Une société, par essence, est une communauté d’individus dont les membres ont en commun un destin, une histoire, une culture, une identité, des règles de fonctionnement, et surtout : le sentiment d’interdépendance. Or, nous avons aujourd’hui précisément l’inverse de ce substrat sociétal. A trop avoir voulu anéantir les principes identitaires qui servaient de vecteur au relationnel entre les individus, qui agrégeaient la somme des individus en un peuple ayant sa cohésion, nous avons laissé un champ de ruine à la place des certitudes morales et des valeurs normatives. Il ne suffit pas de parler de liberté individuelle pour créer un sens commun à une population. Au contraire, la liberté débarrassée de l’ancrage culturel et de son enracinement provoque l’anéantissement du lien fondamental nécessaire pour reconnaître en l’autre son inscription dans une identité collective qui est également la nôtre. Mais pour cela, encore faut-il que l’autre ne soit pas d’une culture étrangère incompatible ou qu’il ne désire pas s’approprier les valeurs autochtones. Il ne faut pas non plus que l’Etat fasse disparaître toute tradition d’appartenance, toute culture historique sous prétexte de « changement de civilisation ». Les banlieues sont à cet égard une source sans fin d’exemples de ce qu’il ne fallait pas faire. Mais le reste du pays souffre également que l’on ait vidé de son sens les références à la culture française.

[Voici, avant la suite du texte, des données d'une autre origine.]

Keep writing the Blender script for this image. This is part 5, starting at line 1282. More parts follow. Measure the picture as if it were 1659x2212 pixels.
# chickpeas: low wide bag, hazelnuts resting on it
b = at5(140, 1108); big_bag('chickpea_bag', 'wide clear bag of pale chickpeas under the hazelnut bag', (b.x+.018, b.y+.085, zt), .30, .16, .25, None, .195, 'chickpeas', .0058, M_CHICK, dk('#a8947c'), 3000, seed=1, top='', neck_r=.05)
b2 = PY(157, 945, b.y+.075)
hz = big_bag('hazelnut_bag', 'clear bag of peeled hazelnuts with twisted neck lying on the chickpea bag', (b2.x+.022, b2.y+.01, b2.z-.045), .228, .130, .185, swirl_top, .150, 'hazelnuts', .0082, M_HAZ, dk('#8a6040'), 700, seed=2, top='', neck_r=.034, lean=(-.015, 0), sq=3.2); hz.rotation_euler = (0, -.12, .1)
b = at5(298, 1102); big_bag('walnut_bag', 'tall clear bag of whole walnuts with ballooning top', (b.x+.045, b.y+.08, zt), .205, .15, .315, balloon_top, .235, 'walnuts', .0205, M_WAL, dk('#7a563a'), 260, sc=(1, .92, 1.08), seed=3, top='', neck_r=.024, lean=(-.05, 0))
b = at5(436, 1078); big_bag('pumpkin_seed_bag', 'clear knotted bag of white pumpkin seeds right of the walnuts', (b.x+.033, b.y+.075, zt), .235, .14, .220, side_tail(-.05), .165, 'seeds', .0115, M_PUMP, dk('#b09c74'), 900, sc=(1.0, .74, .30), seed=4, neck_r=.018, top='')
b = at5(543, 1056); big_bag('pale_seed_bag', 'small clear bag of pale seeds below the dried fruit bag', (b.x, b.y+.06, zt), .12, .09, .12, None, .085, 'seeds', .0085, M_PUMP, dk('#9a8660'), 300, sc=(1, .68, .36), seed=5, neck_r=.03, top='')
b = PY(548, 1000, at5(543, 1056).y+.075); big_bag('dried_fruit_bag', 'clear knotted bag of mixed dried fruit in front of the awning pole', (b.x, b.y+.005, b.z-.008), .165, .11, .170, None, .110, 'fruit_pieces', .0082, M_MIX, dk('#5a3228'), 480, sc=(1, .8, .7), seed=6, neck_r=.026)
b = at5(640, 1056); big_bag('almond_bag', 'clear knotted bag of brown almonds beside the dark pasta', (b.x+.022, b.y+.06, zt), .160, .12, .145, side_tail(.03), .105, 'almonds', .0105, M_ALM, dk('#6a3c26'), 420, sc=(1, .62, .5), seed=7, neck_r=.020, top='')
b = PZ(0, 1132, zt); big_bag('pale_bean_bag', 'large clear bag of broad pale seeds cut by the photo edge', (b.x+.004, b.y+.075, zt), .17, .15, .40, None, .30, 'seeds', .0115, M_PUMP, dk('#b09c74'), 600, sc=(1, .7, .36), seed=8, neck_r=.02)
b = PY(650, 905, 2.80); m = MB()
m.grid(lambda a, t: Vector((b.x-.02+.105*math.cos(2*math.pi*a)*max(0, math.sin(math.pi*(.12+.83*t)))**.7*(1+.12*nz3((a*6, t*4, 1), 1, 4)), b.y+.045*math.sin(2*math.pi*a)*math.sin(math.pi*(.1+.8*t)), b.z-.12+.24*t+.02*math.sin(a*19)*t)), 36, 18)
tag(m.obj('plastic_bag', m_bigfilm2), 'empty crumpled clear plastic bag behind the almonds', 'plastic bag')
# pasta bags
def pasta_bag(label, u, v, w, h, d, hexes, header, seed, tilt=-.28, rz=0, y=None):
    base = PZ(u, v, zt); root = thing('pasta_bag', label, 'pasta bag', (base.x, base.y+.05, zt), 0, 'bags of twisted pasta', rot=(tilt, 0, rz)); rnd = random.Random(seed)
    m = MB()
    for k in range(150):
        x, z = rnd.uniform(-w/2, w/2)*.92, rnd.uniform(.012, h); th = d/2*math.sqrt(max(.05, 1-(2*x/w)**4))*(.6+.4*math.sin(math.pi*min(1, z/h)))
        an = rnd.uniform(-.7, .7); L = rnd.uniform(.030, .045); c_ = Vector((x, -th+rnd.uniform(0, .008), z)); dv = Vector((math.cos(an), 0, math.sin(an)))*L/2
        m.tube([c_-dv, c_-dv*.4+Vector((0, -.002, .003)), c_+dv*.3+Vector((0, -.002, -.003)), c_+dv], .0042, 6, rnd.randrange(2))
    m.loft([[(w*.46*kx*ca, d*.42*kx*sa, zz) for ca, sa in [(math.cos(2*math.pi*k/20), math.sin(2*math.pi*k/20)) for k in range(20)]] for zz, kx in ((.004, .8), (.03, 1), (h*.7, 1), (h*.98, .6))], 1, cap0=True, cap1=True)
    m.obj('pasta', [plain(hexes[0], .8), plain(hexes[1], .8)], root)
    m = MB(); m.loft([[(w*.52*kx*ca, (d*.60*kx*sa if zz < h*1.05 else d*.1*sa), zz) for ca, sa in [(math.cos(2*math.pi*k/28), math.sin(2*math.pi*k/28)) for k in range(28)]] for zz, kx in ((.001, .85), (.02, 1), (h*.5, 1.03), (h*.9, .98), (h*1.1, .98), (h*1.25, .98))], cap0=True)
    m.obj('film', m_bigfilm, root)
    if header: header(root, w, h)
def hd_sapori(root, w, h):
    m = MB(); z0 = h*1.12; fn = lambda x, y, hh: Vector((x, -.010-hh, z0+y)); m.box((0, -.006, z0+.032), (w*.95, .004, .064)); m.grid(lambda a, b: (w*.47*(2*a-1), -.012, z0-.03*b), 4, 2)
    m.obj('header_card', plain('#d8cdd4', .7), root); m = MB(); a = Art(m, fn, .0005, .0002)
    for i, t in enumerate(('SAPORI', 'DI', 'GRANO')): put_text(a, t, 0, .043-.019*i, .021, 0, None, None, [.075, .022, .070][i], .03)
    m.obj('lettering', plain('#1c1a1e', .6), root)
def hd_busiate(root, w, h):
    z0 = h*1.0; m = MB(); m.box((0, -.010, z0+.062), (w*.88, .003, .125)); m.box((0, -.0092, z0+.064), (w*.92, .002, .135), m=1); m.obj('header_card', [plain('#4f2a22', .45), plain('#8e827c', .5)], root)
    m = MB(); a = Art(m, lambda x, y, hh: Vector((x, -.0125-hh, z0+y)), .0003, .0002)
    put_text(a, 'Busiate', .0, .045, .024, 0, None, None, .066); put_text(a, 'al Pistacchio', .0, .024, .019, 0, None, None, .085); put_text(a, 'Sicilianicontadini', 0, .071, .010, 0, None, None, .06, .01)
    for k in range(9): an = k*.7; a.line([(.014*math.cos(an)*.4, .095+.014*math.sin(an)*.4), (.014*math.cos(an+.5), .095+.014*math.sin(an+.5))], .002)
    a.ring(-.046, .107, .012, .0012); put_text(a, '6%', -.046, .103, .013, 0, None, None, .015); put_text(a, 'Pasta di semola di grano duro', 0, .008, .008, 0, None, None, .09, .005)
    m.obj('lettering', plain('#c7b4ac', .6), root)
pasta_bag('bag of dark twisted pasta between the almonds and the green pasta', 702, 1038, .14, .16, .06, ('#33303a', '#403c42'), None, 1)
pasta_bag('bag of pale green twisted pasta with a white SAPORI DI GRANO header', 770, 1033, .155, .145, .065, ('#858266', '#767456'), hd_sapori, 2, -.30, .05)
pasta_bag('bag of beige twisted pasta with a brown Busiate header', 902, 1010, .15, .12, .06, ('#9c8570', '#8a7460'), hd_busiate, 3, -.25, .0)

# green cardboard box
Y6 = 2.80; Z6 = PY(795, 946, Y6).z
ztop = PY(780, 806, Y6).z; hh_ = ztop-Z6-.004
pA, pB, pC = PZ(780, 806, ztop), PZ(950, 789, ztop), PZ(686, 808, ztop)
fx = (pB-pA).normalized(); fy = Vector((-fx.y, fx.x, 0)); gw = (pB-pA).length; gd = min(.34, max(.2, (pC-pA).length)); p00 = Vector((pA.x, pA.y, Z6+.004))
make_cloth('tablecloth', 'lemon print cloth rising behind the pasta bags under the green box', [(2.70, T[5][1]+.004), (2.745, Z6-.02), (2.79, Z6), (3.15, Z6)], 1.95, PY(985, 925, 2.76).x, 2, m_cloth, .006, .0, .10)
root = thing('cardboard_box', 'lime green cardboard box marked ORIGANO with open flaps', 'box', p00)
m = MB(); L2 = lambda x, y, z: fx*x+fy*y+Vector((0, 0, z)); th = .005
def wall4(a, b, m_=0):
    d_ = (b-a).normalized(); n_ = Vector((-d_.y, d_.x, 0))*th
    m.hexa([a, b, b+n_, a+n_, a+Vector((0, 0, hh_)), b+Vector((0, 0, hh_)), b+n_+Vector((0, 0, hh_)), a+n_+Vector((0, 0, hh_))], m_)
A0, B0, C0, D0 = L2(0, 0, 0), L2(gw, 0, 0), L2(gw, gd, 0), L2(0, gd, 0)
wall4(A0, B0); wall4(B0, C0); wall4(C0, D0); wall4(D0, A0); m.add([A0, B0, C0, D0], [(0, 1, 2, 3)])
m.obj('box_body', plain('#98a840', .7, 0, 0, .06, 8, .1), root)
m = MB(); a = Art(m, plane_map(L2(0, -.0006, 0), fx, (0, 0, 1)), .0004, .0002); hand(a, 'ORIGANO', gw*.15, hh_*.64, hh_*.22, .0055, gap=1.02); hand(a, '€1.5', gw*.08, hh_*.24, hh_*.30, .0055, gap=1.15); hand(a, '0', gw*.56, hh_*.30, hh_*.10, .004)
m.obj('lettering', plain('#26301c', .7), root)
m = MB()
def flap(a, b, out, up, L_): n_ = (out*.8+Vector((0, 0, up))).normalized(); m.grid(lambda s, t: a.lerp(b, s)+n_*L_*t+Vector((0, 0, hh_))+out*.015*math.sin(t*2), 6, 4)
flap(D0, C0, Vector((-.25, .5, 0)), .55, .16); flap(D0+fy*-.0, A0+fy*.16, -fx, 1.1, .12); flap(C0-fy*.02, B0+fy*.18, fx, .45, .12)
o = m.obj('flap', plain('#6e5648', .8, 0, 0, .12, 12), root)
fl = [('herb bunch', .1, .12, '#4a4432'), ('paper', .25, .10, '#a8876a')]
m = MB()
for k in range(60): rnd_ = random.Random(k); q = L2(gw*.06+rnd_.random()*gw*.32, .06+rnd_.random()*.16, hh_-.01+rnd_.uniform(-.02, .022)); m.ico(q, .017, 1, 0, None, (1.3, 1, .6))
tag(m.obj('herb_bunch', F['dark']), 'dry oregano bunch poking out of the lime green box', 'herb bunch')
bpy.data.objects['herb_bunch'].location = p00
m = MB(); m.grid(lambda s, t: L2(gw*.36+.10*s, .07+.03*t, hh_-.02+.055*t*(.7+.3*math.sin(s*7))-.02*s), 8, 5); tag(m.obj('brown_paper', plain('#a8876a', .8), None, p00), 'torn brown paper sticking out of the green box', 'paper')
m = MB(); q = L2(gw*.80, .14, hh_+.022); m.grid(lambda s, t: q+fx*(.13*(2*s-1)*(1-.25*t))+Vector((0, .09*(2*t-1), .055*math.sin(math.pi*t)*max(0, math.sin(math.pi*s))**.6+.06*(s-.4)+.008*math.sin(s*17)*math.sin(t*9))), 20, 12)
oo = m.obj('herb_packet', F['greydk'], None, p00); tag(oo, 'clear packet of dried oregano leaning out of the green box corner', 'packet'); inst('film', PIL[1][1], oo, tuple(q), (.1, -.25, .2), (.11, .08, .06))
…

Etait-ce inéluctable d’en arriver là ? Toute philosophie porterait-elle en germe une telle évolution ? Evidemment, non. Ce n’est qu’une conception particulière de la vie en société qui nous conduit à cela, et pour tout dire, une conception française. Nous avons crû qu’il suffisait d’ériger la liberté comme dogme absolu pour permettre l’émancipation de l’individu et l’appropriation de sa vie. Mais, en définitive, nous n’avons qu’inter-changé une idéologie à une autre. A la seconde que l’on trouvait insupportable car coercitive (la morale, le droit naturel, les principes de l’ordre chrétien) nous l’avons remplacée par une nouvelle tout aussi indépassable et puissamment intransigeante, caractérisée par un écart considérable entre la théorie et la réalité pratique (la croyance dans les vertus intrinsèques de l’individu, sa capacité à définir seul son mode de vie, la justesse de son jugement… mais à travers des choix dictés ex-nihilo, des alternatives figées et finalement sans conséquences positives).

A la notion de liberté et d’égalité – qui sont des absolus qui font tourner la tête mais qui ne sont pas applicables en soi ex abrupto et dans toute leur étendue – il conviendrait d’y adjoindre une pratique culturelle et identitaire qui puissent redonner à la France de la fierté, de la passion, du plaisir de vivre ensemble par delà les vicissitudes des problèmes économiques et des destins individuels et collectifs.